Records supplied:
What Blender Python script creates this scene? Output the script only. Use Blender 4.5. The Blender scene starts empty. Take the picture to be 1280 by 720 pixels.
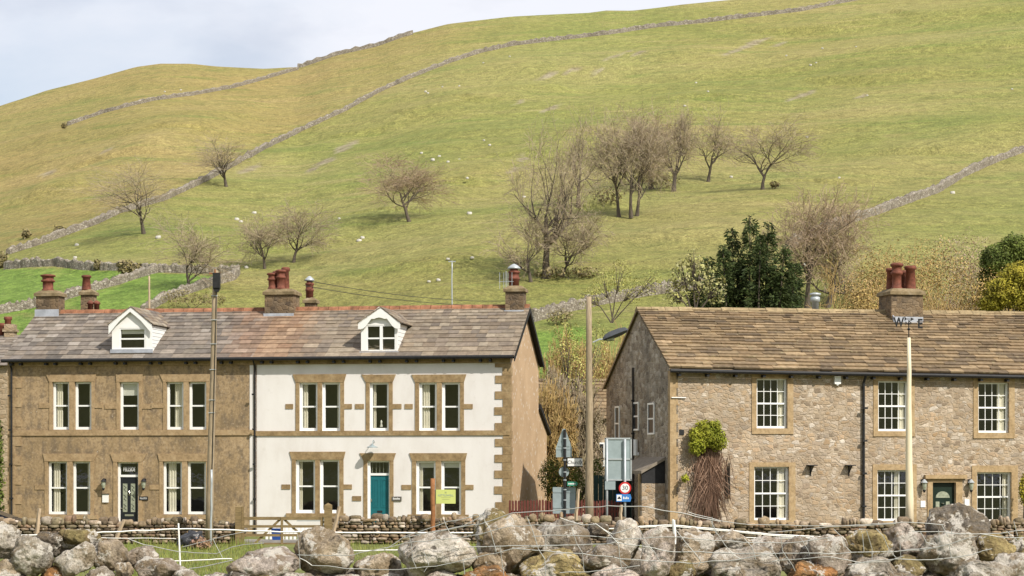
import bpy, bmesh, math, random
import numpy as np
from mathutils import Vector, noise as mnoise
random.seed(7); rng = np.random.default_rng(7)
S = bpy.context.scene; C = S.collection
PI = math.pi
# ------------------------------------------------------------------ camera numbers
FP, HX, HY, EYE = 2700.0, 640.0, 580.0, 2.4     # focal length in 1280-wide pixels, principal column, horizon row, eye height
G = -0.62                                       # street level
def P(px, py, Y): return Vector(((px-HX)/FP*Y, Y, EYE+(HY-py)/FP*Y))
def nz(x, y=0.0, z=0.0): return mnoise.noise(Vector((x, y, z)))
def lerp(a, b, t): return a+(b-a)*t
def sstep(a, b, x):
    t = min(1, max(0, (x-a)/(b-a))); return t*t*(3-2*t)

# ------------------------------------------------------------------ mesh builder
class MB:
    def __init__(s): s.v = []; s.f = []; s.m = []; s.c = []; s.col = (1, 1, 1)
    def vert(s, p): s.v.append((p[0], p[1], p[2])); s.c.append(s.col); return len(s.v)-1
    def face(s, pts, m=0):
        s.f.append([s.vert(p) for p in pts]); s.m.append(m)
    def box(s, x0, x1, y0, y1, z0, z1, m=0):
        x0, x1 = min(x0, x1), max(x0, x1); y0, y1 = min(y0, y1), max(y0, y1); z0, z1 = min(z0, z1), max(z0, z1)
        b = [s.vert(p) for p in ((x0,y0,z0),(x1,y0,z0),(x1,y1,z0),(x0,y1,z0),(x0,y0,z1),(x1,y0,z1),(x1,y1,z1),(x0,y1,z1))]
        for q in ((0,3,2,1),(4,5,6,7),(0,1,5,4),(1,2,6,5),(2,3,7,6),(3,0,4,7)):
            s.f.append([b[i] for i in q]); s.m.append(m)
    def tube(s, pts, rad, n=6, m=0, caps=True):
        pts = [Vector(p) for p in pts]
        if not hasattr(rad, '__len__'): rad = [rad]*len(pts)
        rings = []
        for i, p in enumerate(pts):
            d = (pts[min(i+1, len(pts)-1)]-pts[max(i-1, 0)])
            if d.length < 1e-9: d = Vector((0, 0, 1))
            d.normalize()
            a = Vector((0, 0, 1)) if abs(d.z) < .9 else Vector((1, 0, 0))
            u = d.cross(a).normalized(); w = d.cross(u)
            rings.append([s.vert(p+(u*math.cos(2*PI*k/n)+w*math.sin(2*PI*k/n))*rad[i]) for k in range(n)])
        for a, b in zip(rings, rings[1:]):
            for k in range(n):
                s.f.append([a[k], a[(k+1) % n], b[(k+1) % n], b[k]]); s.m.append(m)
        if caps:
            s.f.append(rings[0][::-1]); s.m.append(m); s.f.append(rings[-1]); s.m.append(m)
    def lathe(s, prof, c=(0, 0, 0), n=14, m=0):
        s.tube([(c[0], c[1], c[2]+z) for r, z in prof], [r for r, z in prof], n, m) if False else None
        rings = [[s.vert((c[0]+r*math.cos(2*PI*k/n), c[1]+r*math.sin(2*PI*k/n), c[2]+z)) for k in range(n)] for r, z in prof]
        for a, b in zip(rings, rings[1:]):
            for k in range(n):
                s.f.append([a[k], a[(k+1) % n], b[(k+1) % n], b[k]]); s.m.append(m)
        s.f.append(rings[0][::-1]); s.m.append(m); s.f.append(rings[-1]); s.m.append(m)
    def prism(s, poly, y0, y1, m=0, plane='xz'):
        """closed polygon extruded; plane xz -> along y, yz -> along x"""
        def q(a, b, t): return (a, t, b) if plane == 'xz' else (t, a, b)
        n = len(poly)
        A = [s.vert(q(a, b, y0)) for a, b in poly]; B = [s.vert(q(a, b, y1)) for a, b in poly]
        s.f.append(A); s.m.append(m); s.f.append(B[::-1]); s.m.append(m)
        for k in range(n):
            s.f.append([A[(k+1) % n], A[k], B[k], B[(k+1) % n]]); s.m.append(m)
    def build(s, name, mats, parent=None, smooth=False, fixn=True):
        me = bpy.data.meshes.new(name); me.from_pydata(s.v, [], s.f)
        if not isinstance(mats, (list, tuple)): mats = [mats]
        for x in mats: me.materials.append(x)
        if len(mats) > 1: me.polygons.foreach_set('material_index', s.m)
        at = me.attributes.new('Col', 'FLOAT_COLOR', 'POINT')
        at.data.foreach_set('color', np.array([(c[0], c[1], c[2], 1) for c in s.c], dtype=np.float32).ravel())
        if fixn:
            bm = bmesh.new(); bm.from_mesh(me); bmesh.ops.recalc_face_normals(bm, faces=bm.faces); bm.to_mesh(me); bm.free()
        if smooth: me.polygons.foreach_set('use_smooth', [True]*len(me.polygons))
        me.update()
        o = bpy.data.objects.new(name, me); C.objects.link(o)
        if parent: o.parent = parent
        return o
def thing(name, label, cat, loc=(0, 0, 0), rz=0.0, group=None):
    o = bpy.data.objects.new(name, None); C.objects.link(o); o.empty_display_size = .2
    o.location = loc; o.rotation_euler = (0, 0, rz); o['label'] = label; o['category'] = cat; o['kind'] = 'thing'
    if group: o['group'] = group
    return o
def tag(o, label, cat, group=None):
    o['label'] = label; o['category'] = cat
    if group: o['group'] = group
    return o
def text(body, size, mat, parent, loc, rot=(PI/2, 0, 0), name='lettering', ext=.004, sx=1.0, bold=0.0):
    cu = bpy.data.curves.new(name, 'FONT'); cu.body = body; cu.size = size; cu.align_x = 'CENTER'; cu.align_y = 'CENTER'; cu.extrude = ext; cu.offset = size*bold
    cu.materials.append(mat); t_ = bpy.data.objects.new('tmp', cu); C.objects.link(t_); dg = bpy.context.evaluated_depsgraph_get(); me = bpy.data.meshes.new_from_object(t_.evaluated_get(dg)); me.name = name
    bpy.data.objects.remove(t_); bpy.data.curves.remove(cu); o = bpy.data.objects.new(name, me); C.objects.link(o); o.parent = parent
    o.location = loc; o.rotation_euler = rot; o.scale = (sx, 1, 1); return o

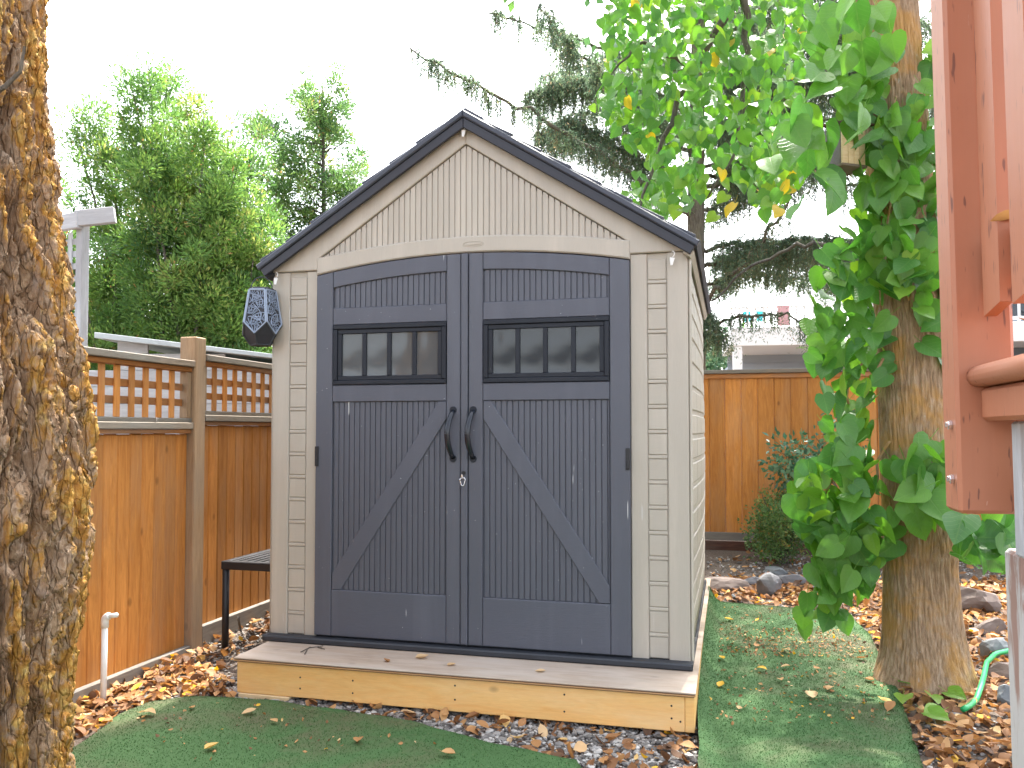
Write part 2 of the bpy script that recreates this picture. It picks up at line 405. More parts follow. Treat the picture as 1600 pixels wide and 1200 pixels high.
M['bark_linden'] = bark_smooth('linden_bark', (.17,.11,.066), (.33,.225,.14), (.48,.37,.27), (.45,.235,.055))
M['bark_grey'] = bark_smooth('grey_bark', (.05,.043,.038), (.12,.105,.09), (.21,.19,.17), (.16,.14,.10))

M['linden'] = foliage('linden_leaf', ((0,(.050,.145,.042)),(.35,(.082,.225,.036)),(.72,(.15,.32,.038)),(.93,(.26,.42,.055)),(1,(.62,.44,.05))), .38, .40, True, .45)
M['cedar_leaf'] = foliage('cedar_foliage', ((0,(.058,.122,.048)),(.4,(.108,.205,.058)),(.75,(.18,.285,.068)),(.92,(.25,.29,.09)),(1,(.38,.24,.10))), .6, .42)
M['conifer_leaf'] = foliage('conifer_foliage', ((0,(.06,.12,.055)),(.5,(.11,.20,.065)),(.9,(.19,.27,.08)),(1,(.30,.20,.09))), .6, .45)
M['spruce_leaf'] = foliage('spruce_needles', ((0,(.075,.12,.085)),(.5,(.12,.175,.11)),(.88,(.19,.245,.13)),(1,(.27,.21,.13))), .6, .45)
M['box_leaf'] = foliage('small_shrub_leaf', ((0,(.05,.12,.04)),(.5,(.10,.19,.06)),(.9,(.20,.28,.09)),(1,(.45,.22,.05))), .5, .3)
M['glossy_leaf'] = foliage('glossy_shrub_leaf', ((0,(.03,.09,.05)),(.6,(.06,.15,.085)),(1,(.13,.24,.14))), .3, .2)
M['far_leaf'] = foliage('far_foliage', ((0,(.06,.13,.08)),(.6,(.12,.21,.11)),(1,(.2,.28,.12))), .6, .3)
M['dead_leaf'] = foliage('dead_leaf', ((0,(.10,.05,.026)),(.3,(.24,.115,.05)),(.6,(.42,.215,.085)),(.82,(.54,.33,.15)),(.93,(.62,.45,.26)),(1,(.68,.40,.04))), .65, .2)
M['turf_blade'] = foliage('turf_pile', ((0,(.032,.088,.024)),(.6,(.052,.130,.036)),(.9,(.080,.165,.050)),(1,(.22,.22,.11))), .55, .1)

def ground_mat():
    m, nt, b = new_mat('soil_and_grit')
    v = coords(nt); n = noise_n(nt, v, 3, 8, .65); f = noise_n(nt, v, 60, 5, .7)
    c = ramp(nt, f, ((.3,(.055,.042,.034)),(.5,(.13,.105,.088)),(.7,(.26,.235,.21))))
    c = mix(nt, n, c, (.12,.085,.06)); nt.links.new(c, b.inputs['Base Color']); b.inputs['Roughness'].default_value = .95
    nt.links.new(bump(nt, f, .9, .02), b.inputs['Normal']); return m
M['ground'] = ground_mat()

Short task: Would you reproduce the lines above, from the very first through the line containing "t = min(1, max(0, (x-a)/(b-a)));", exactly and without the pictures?

Response below:
What Blender Python script creates this scene? Output the script only. Use Blender 4.5. The Blender scene starts empty. Take the picture to be 1280 by 720 pixels.
import bpy, bmesh, math, random
import numpy as np
from mathutils import Vector, noise as mnoise
random.seed(7); rng = np.random.default_rng(7)
S = bpy.context.scene; C = S.collection
PI = math.pi
# ------------------------------------------------------------------ camera numbers
FP, HX, HY, EYE = 2700.0, 640.0, 580.0, 2.4     # focal length in 1280-wide pixels, principal column, horizon row, eye height
G = -0.62                                       # street level
def P(px, py, Y): return Vector(((px-HX)/FP*Y, Y, EYE+(HY-py)/FP*Y))
def nz(x, y=0.0, z=0.0): return mnoise.noise(Vector((x, y, z)))
def lerp(a, b, t): return a+(b-a)*t
def sstep(a, b, x):
    t = min(1, max(0, (x-a)/(b-a))); return t*t*(3-2*t)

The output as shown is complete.